Your instructions: Nothing in the data should change when you return it, but leave the pictures out.

● ● ● ● ● ● ●

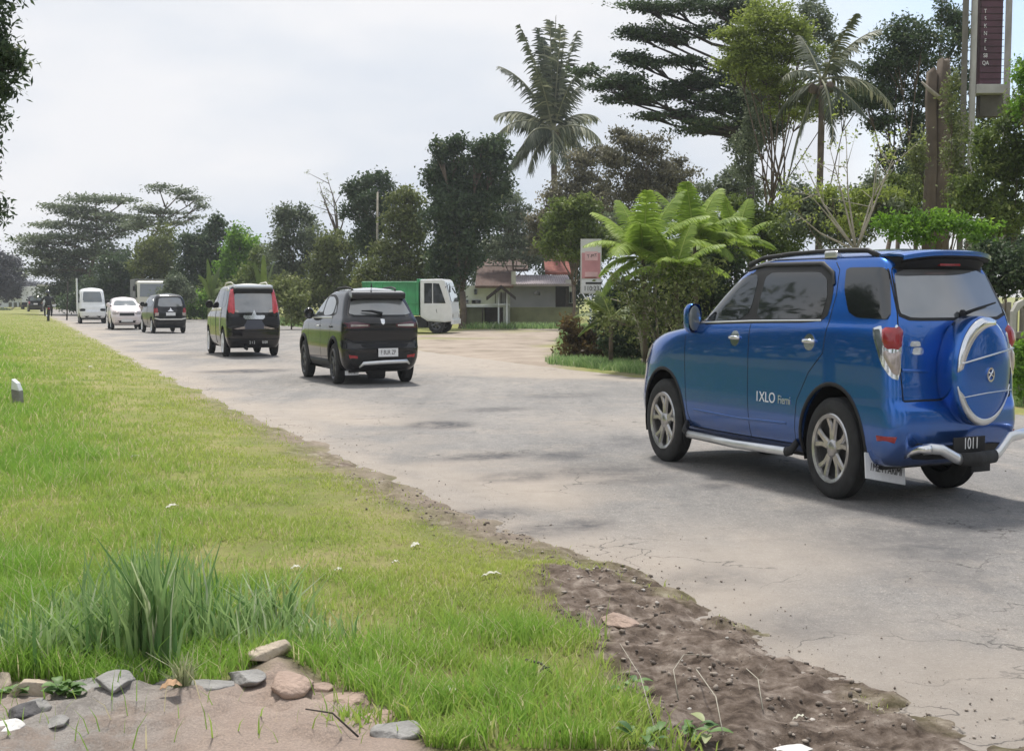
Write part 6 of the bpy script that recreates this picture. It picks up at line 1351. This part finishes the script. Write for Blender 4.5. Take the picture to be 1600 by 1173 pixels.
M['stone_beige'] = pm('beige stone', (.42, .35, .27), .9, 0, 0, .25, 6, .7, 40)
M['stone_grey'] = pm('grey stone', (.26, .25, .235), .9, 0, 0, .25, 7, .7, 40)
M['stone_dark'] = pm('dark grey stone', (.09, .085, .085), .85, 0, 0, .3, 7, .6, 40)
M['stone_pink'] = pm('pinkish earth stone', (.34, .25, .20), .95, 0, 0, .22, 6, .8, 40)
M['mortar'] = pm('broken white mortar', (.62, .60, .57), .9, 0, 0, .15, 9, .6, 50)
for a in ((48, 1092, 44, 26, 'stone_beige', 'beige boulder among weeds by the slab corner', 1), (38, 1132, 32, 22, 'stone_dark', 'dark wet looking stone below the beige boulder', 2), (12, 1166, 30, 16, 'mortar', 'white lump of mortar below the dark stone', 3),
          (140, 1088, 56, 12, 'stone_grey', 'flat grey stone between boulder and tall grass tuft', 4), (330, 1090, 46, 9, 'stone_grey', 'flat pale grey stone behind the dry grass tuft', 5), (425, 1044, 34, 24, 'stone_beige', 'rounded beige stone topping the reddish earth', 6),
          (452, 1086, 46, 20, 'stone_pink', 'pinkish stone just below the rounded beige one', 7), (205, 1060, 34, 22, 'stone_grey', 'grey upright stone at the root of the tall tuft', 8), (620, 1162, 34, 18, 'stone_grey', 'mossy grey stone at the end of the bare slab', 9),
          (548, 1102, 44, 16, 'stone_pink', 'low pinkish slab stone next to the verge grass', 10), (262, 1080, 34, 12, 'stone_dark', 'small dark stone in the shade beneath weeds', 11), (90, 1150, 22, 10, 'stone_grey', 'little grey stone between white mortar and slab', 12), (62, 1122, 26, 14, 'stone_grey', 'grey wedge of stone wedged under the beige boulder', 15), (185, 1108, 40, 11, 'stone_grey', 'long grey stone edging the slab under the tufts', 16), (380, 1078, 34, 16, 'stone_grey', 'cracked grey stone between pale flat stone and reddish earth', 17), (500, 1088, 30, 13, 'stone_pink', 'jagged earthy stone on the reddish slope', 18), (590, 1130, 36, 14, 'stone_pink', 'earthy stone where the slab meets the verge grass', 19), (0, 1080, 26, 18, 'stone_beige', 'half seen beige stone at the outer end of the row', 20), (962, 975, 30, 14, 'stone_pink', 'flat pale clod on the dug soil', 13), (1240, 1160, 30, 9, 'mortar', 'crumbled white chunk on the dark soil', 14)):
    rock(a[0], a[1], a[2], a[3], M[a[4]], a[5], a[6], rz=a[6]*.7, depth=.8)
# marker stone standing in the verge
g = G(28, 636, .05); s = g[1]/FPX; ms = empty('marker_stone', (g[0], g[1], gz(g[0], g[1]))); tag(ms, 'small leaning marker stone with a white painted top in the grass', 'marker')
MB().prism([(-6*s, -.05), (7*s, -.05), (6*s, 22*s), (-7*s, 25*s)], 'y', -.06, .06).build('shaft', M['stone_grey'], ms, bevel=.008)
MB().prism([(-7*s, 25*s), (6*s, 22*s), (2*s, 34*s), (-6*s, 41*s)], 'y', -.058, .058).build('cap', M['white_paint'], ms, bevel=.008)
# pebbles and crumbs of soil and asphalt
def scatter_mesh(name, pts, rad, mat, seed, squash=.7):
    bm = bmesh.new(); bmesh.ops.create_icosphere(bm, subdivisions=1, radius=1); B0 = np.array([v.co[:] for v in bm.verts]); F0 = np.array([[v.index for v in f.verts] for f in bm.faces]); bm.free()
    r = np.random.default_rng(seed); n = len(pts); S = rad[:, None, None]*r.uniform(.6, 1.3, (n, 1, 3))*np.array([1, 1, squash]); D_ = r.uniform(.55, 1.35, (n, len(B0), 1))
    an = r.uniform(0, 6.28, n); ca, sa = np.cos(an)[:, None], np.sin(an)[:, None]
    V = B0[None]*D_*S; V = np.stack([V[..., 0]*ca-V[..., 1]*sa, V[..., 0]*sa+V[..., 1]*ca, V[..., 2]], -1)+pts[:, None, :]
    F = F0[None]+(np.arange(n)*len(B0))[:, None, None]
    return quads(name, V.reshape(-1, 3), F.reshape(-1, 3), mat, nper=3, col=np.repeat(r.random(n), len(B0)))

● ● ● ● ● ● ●

Finished exercise:
Write part 6 of the bpy script that recreates this picture. It picks up at line 1351. This part finishes the script. Write for Blender 4.5. Take the picture to be 1600 by 1173 pixels.
M['stone_beige'] = pm('beige stone', (.42, .35, .27), .9, 0, 0, .25, 6, .7, 40)
M['stone_grey'] = pm('grey stone', (.26, .25, .235), .9, 0, 0, .25, 7, .7, 40)
M['stone_dark'] = pm('dark grey stone', (.09, .085, .085), .85, 0, 0, .3, 7, .6, 40)
M['stone_pink'] = pm('pinkish earth stone', (.34, .25, .20), .95, 0, 0, .22, 6, .8, 40)
M['mortar'] = pm('broken white mortar', (.62, .60, .57), .9, 0, 0, .15, 9, .6, 50)
for a in ((48, 1092, 44, 26, 'stone_beige', 'beige boulder among weeds by the slab corner', 1), (38, 1132, 32, 22, 'stone_dark', 'dark wet looking stone below the beige boulder', 2), (12, 1166, 30, 16, 'mortar', 'white lump of mortar below the dark stone', 3),
          (140, 1088, 56, 12, 'stone_grey', 'flat grey stone between boulder and tall grass tuft', 4), (330, 1090, 46, 9, 'stone_grey', 'flat pale grey stone behind the dry grass tuft', 5), (425, 1044, 34, 24, 'stone_beige', 'rounded beige stone topping the reddish earth', 6),
          (452, 1086, 46, 20, 'stone_pink', 'pinkish stone just below the rounded beige one', 7), (205, 1060, 34, 22, 'stone_grey', 'grey upright stone at the root of the tall tuft', 8), (620, 1162, 34, 18, 'stone_grey', 'mossy grey stone at the end of the bare slab', 9),
          (548, 1102, 44, 16, 'stone_pink', 'low pinkish slab stone next to the verge grass', 10), (262, 1080, 34, 12, 'stone_dark', 'small dark stone in the shade beneath weeds', 11), (90, 1150, 22, 10, 'stone_grey', 'little grey stone between white mortar and slab', 12), (62, 1122, 26, 14, 'stone_grey', 'grey wedge of stone wedged under the beige boulder', 15), (185, 1108, 40, 11, 'stone_grey', 'long grey stone edging the slab under the tufts', 16), (380, 1078, 34, 16, 'stone_grey', 'cracked grey stone between pale flat stone and reddish earth', 17), (500, 1088, 30, 13, 'stone_pink', 'jagged earthy stone on the reddish slope', 18), (590, 1130, 36, 14, 'stone_pink', 'earthy stone where the slab meets the verge grass', 19), (0, 1080, 26, 18, 'stone_beige', 'half seen beige stone at the outer end of the row', 20), (962, 975, 30, 14, 'stone_pink', 'flat pale clod on the dug soil', 13), (1240, 1160, 30, 9, 'mortar', 'crumbled white chunk on the dark soil', 14)):
    rock(a[0], a[1], a[2], a[3], M[a[4]], a[5], a[6], rz=a[6]*.7, depth=.8)
# marker stone standing in the verge
g = G(28, 636, .05); s = g[1]/FPX; ms = empty('marker_stone', (g[0], g[1], gz(g[0], g[1]))); tag(ms, 'small leaning marker stone with a white painted top in the grass', 'marker')
MB().prism([(-6*s, -.05), (7*s, -.05), (6*s, 22*s), (-7*s, 25*s)], 'y', -.06, .06).build('shaft', M['stone_grey'], ms, bevel=.008)
MB().prism([(-7*s, 25*s), (6*s, 22*s), (2*s, 34*s), (-6*s, 41*s)], 'y', -.058, .058).build('cap', M['white_paint'], ms, bevel=.008)
# pebbles and crumbs of soil and asphalt
def scatter_mesh(name, pts, rad, mat, seed, squash=.7):
    bm = bmesh.new(); bmesh.ops.create_icosphere(bm, subdivisions=1, radius=1); B0 = np.array([v.co[:] for v in bm.verts]); F0 = np.array([[v.index for v in f.verts] for f in bm.faces]); bm.free()
    r = np.random.default_rng(seed); n = len(pts); S = rad[:, None, None]*r.uniform(.6, 1.3, (n, 1, 3))*np.array([1, 1, squash]); D_ = r.uniform(.55, 1.35, (n, len(B0), 1))
    an = r.uniform(0, 6.28, n); ca, sa = np.cos(an)[:, None], np.sin(an)[:, None]
    V = B0[None]*D_*S; V = np.stack([V[..., 0]*ca-V[..., 1]*sa, V[..., 0]*sa+V[..., 1]*ca, V[..., 2]], -1)+pts[:, None, :]
    F = F0[None]+(np.arange(n)*len(B0))[:, None, None]
    return quads(name, V.reshape(-1, 3), F.reshape(-1, 3), mat, nper=3, col=np.repeat(r.random(n), len(B0)))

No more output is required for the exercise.